## Aim:
Can you return the records below exactly as they stand, but only from the first line through the one with "return m, nt, b"?

## Material supplied:
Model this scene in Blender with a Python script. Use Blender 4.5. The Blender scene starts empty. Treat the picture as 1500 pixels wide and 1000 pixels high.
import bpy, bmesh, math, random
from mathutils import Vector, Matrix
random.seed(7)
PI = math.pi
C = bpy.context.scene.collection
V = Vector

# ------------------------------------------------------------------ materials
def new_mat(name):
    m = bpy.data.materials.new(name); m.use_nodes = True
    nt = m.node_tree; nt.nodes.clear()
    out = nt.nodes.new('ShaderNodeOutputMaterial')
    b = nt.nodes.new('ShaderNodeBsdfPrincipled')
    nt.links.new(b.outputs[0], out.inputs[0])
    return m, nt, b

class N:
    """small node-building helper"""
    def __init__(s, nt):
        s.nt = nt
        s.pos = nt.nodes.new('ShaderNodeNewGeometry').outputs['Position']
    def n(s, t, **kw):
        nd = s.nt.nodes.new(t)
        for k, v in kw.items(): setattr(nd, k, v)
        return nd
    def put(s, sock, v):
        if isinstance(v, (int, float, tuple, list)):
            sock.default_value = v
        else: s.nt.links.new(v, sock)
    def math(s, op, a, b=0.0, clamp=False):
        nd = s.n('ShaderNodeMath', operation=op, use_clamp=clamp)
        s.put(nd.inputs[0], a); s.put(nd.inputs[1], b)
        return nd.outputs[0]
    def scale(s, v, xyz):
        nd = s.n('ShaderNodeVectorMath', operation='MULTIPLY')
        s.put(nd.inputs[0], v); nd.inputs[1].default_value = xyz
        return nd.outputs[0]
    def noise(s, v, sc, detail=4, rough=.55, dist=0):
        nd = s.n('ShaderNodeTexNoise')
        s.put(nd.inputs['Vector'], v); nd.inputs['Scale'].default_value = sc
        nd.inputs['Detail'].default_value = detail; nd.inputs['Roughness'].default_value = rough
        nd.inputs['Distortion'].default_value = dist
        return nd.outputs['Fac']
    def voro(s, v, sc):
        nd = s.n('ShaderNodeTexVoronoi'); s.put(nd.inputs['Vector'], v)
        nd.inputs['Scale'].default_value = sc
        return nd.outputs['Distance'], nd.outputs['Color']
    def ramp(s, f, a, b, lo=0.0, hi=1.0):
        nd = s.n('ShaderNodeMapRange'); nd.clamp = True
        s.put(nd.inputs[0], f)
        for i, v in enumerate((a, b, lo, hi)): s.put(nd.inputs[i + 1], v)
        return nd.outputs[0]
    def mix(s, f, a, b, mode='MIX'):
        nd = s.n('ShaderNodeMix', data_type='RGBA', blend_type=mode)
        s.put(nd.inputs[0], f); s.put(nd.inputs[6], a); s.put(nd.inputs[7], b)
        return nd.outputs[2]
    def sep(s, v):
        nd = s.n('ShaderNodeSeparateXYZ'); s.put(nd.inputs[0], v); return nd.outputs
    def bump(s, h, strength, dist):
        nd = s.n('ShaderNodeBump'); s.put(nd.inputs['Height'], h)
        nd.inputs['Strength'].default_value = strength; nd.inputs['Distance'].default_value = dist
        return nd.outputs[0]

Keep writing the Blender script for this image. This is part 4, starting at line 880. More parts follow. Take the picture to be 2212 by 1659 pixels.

## Worked solution:
Model this scene in Blender with a Python script. Use Blender 4.5. The Blender scene starts empty. Treat the picture as 1500 pixels wide and 1000 pixels high.
import bpy, bmesh, math, random
from mathutils import Vector, Matrix
random.seed(7)
PI = math.pi
C = bpy.context.scene.collection
V = Vector

# ------------------------------------------------------------------ materials
def new_mat(name):
    m = bpy.data.materials.new(name); m.use_nodes = True
    nt = m.node_tree; nt.nodes.clear()
    out = nt.nodes.new('ShaderNodeOutputMaterial')
    b = nt.nodes.new('ShaderNodeBsdfPrincipled')
    nt.links.new(b.outputs[0], out.inputs[0])
    return m, nt, b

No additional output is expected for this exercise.